How can escape room storytelling be improved?

Wallach: The number one escape room pet peeve I have, and it’s nobody’s fault, but it is something we are desperately trying to fix, is this notion of manically, frantically rushing because you are on a time constraint and you are desperate to get to the end. I understand why the industry started that way, but it’s a real shame because I think it has made it incredibly difficult for us to develop the medium. Players aren’t paying attention to anything that is happening. They are just desperately looking for puzzles and desperately trying to finish them. They are shouting over each other and they are grabbing things because they are just so, so desperate to finish.

With The Ladder, each room is under a time constraint, but there is no fail state. Everything is moving forward and you are going to successfully complete the experience no matter what you do. You are going to have an ending to the story. 

The hope is that we can start to move people toward a slightly more relaxed experience. This is both for enjoyment’s sake, because I think it is a little more enjoyable to not be rushed, but also because in traditional escape rooms, it is really difficult to tell a story. Whenever the story is happening, the players are focused elsewhere: “where are the puzzles?” and “can I be working on the puzzles?” and “can I use this time to solve the puzzles?” We want to tell players, “No, don’t use this time to solve puzzles. Imagine that at this time you are watching a very short movie and you should only focus on enjoying that.” That is a really hard change to make because of the way escape rooms have conditioned players, but we are trying.

Telling better stories & telling stories better

Wallach: The aspirations in escape rooms, from a narrative perspective, have been low. The same way they were with video games early on. It’s just genre tropes and the same clichés over and over again. But there are so many brilliant people already working in the escape room industry that I have no doubt they will be able to tell stories well. It’s just that we have to get our brains turned on to telling better stories.

Pettigrew-Rolapp: We think escape rooms have the potential to be awesome. One can look back and see innovative forms of storytelling developing in our culture over time: epic poetry, theater, novel, movie, and video game. Escape rooms are the next great storytelling medium. They are about as developed now as film was in the early 1900s, or as video games were in the early 1980s. They are cute, fun, awkward little creatures covered in acne. We’re in this to help escape rooms grow up. There is no universe in which we would consider trying something safer or simpler. It’s not why we’re here.

One thing to keep in mind: the best games take a long time to build. My guess is that there are probably a dozen excellent games currently being developed by as-yet unknown entities here in the States. They’re just still baking.

In The Oven

I love that thought. Amazing, unknown new escape rooms are out there baking. Hopefully they are employing some of the ideas I presented here, as well as new, bigger ideas that will continue to push the medium forward.

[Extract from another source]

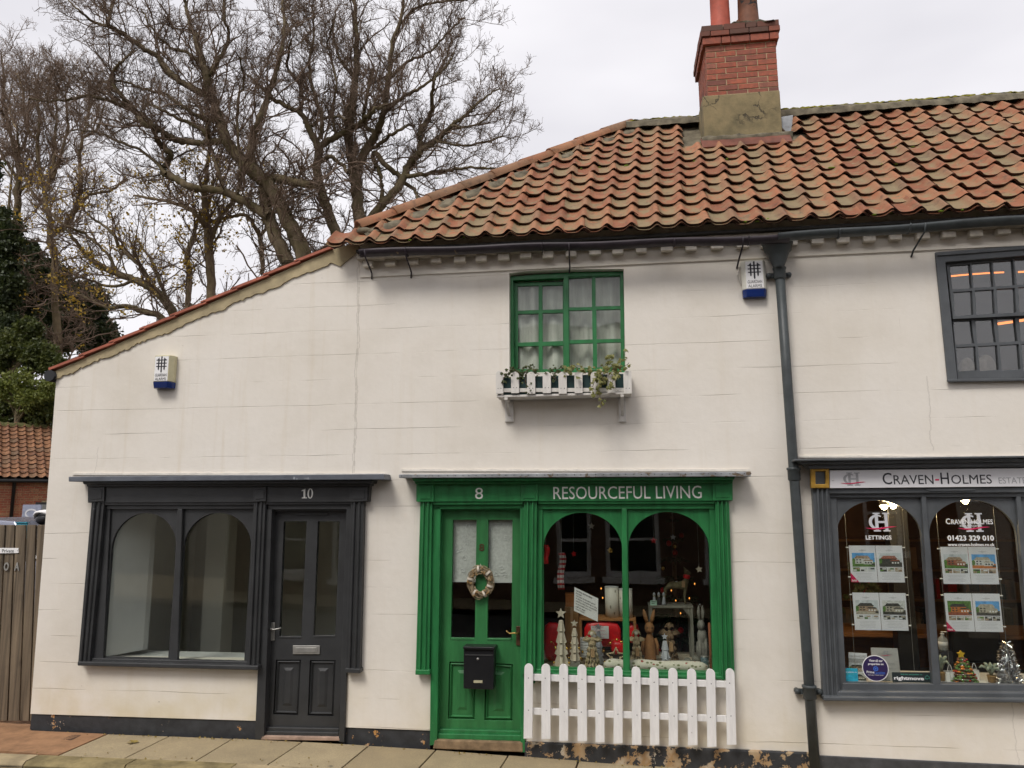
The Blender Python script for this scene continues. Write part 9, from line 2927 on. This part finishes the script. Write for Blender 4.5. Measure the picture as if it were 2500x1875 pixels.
evergreen('dark_evergreen', 'dark evergreen crown standing behind the straight pale trunk', 'tree', c5, [(230, 330, 140, 230), (190, 110, 95, 180), (110, 420, 130, 200), (420, 460, 150, 160), (330, 560, 150, 170), (180, 620, 120, 170), (480, 480, 130, 130), (420, 330, 110, 130), (560, 590, 110, 110), (600, 450, 80, 90), (640, 640, 70, 70), (540, 380, 150, 170), (640, 560, 130, 110), (330, 230, 120, 170)], YD + 2.2, 'dark_needles', 62000, 0.10, 0.19, 22)
evergreen('green_shrub', 'mid green shrub filling the gap between pale trunk and picture edge', 'shrub', c5, [(90, 640, 110, 120), (240, 700, 120, 110), (20, 720, 90, 110), (180, 530, 80, 80), (330, 740, 90, 80), (380, 790, 60, 60)], YD - 2.0, 'mid_leaf', 15000, 0.07, 0.15, 23)
evergreen('bright_shrub', 'bright green leafy shrub over the outbuilding roof, closest to the white wall', 'shrub', c5, [(120, 860, 130, 90), (250, 930, 110, 90), (40, 920, 90, 90), (310, 880, 60, 70), (180, 980, 120, 80)], YD - 3.0, 'bright_leaf', 7000, 0.06, 0.12, 24)
evergreen('dark_hedge', 'dark hedge along the ridge of the brick outbuilding', 'hedge', c5, [(60, 1060, 160, 110), (260, 1060, 130, 110), (340, 1000, 60, 130), (150, 1000, 130, 90), (-80, 1050, 120, 110)], YD - 2.5, 'mid_leaf', 14000, 0.07, 0.14, 25)

# leaf litter blown along the foot of the walls and the kerb
r = np.random.default_rng(44)
n = 260
xs_ = r.uniform(-5.5, 3.6, n)
ys_ = np.where(r.random(n) < 0.6, -0.045 - np.abs(r.normal(size=n)) * 0.03, -0.6 + r.normal(size=n) * 0.1)
zs_ = np.array([ground_z(x) for x in xs_]) + 0.007
v, f = leaf_cards(np.stack([xs_, ys_, zs_], 1), r, 0.008, 0.026)
v[:, 2] = np.clip(v[:, 2], np.repeat(zs_, 4) - 0.004, np.repeat(zs_, 4) + 0.012)
tag(big_mesh('leaf_litter', v, f, 'deadleaf', None, False), 'crumbs of dead leaf along the foot of the walls', 'leaf litter', kind='stuff')

finish_texts()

Story and storytelling are the future of escape rooms. What we remember are the experiences and the feelings we have when playing these games. Puzzles and sets add a tremendous amount, but they don’t make us cry, or think hours later, “what if I was the killer/ victim/ hero of that scenario?” Stories have a power that those other elements don’t possess and there is something about the way all those pieces come together that creates meaning. It creates art.

11 Comments

  1. I love the thinking behind replayability as described in this post. The joy of the environment can be experienced over and over again if the actions/solves are different enough to create a unique episode. For example, flying a fighter jet is not a rehash if the mission is different. This is the basis of TV shows where each week we still had the Bat cave/Batmobile but the “story” was different enough to make it a good use of our entertainment time. Throw in a few gizmos/puzzles that weren’t part of the previous episode and it’s a similar but new experience. One I would likely choose vs a brand new room about finding grandma’s secret recipe or thwart another serial killer by deciphering his poems.

    Perhaps a recipe to get replayability is as simple as constructing a great environment (like a movie set/sound stage) and create multiple stories/missions/episodes that utilize different parts of the set for each one. Of course, this doesn’t have to be large scale, but it does have to make you want to spend more time there in some capacity because it’s so darn awesome and not completely explored in one visit.

    1. David, have you played The Last Defender? Your comment reminds me of their large detailed set with multiple puzzle paths that did allow for some replayability.

  2. Helpful to me – a 78-year old art professor, dreaming of my Escape Rembrandt’s Ghost. I’m grateful to have lived into the future when a game is a work of art. I can shed my tired old habits in exchange for teaching printmaking from the grave with an escape UX.

  3. I’m so damn excited to see this corporate multi-adventure come to life.

    Also, I assume they won’t publish score times to avoid the puzzle-rushing-time-trial teams, or at least to help curb that mentality? I love this idea, and hope to see more narrative-rich escape experiences in the future.

  4. Hi Damian, I can only answer your question as I understand the projected gameplay. The scored games are used to help determine the branches of the narrative. But I am not sure that keeping track of specific scores for bragging rights will become a high priority motivator for players.

    I can imagine different score thresholds required to unlock different branches, and that would be the motivating goal, rather than the exact number of points scored.

  5. Ahhh, the score/time conundrum. Great for Rubik’s cube and the like. If the room is centered on puzzles then it is relevant to some. If the room is an experience with some puzzles/mysteries to unravel then maybe not so much. If you are invited for dinner you might want to know if it is a sumptuous multi-course meal with lots of presentation and artistic flair (flambe anyone?) or perhaps it is a contest to see how long it takes you to eat 80 hot dogs. Minimizing “Time to complete” is not a shared element between these food related activities. While I prefer one, the other is not trash. Just different.

  6. I must seek out this game The Last Defender. Where is it located?

    1. It was most recently in Chicago, but is currently shut down. My point was that format is a large space, 16 player game with multiple puzzle tracks, but that could be adapted to have be several different “missions” for smaller groups to play on repeated visits.